Olho meus traumas pessoais, tão grandes e intransponíveis às vezes para mim. Tão pequenos perto das dores do mundo. De quem passa fome. De quem não tem teto e chora de desespero em um muro da cidade, sem que as pessoas parem e se achem com coragem de dar um ombro. Seres humanos cada vez mais afastados por diferenças somos. Bradamos acreditar em deuses, alguns que foram torturados e mortos, cuja figura ensanguentada na cruz nos faz ajoelhar e orar. Ou rezar. E fechar templos para que os sem nada não possam invadir para ter um teto para dormir. Um Deus que falou de amor e perdão. E crentes que bradam armas e vingança. Cada qual com seus valores e suas crenças. O que será que os incomoda? A fome do irmão? A sede da criança? A falta de humanidade e generosidade das almas? A guerra, a miséria. A fome. A fome. A fome.

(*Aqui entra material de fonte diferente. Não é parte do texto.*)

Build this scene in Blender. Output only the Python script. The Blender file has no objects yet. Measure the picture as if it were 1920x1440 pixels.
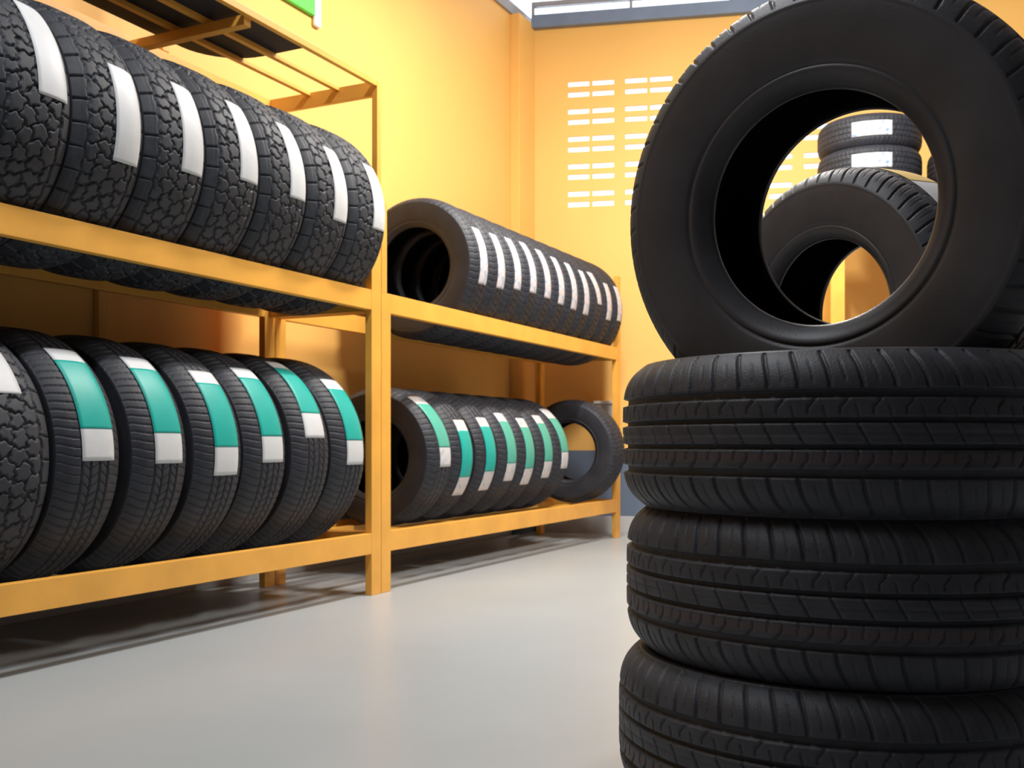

Fome não é o ronco na barriga quando você faz dieta ou pula uma refeição. Li isso uma vez. Fome é ausência de tudo. Ausência de esperança. Ausência de perspectiva. Ausência de solidariedade.
FOMO: é não fazer parte da festa. E tem festa tão podre que nem dá vontade mesmo de fazer parte. Tem gente racista que diz que não é, tem gente cheia de preconceitos que nem se importa mais de expor. Tem muita festa apodrecida que alardeia valores que nem são praticados.
Haverá luz no fim de um túnel que parece nunca ter fim? Não sei. O buraco está erodindo e nós com ele.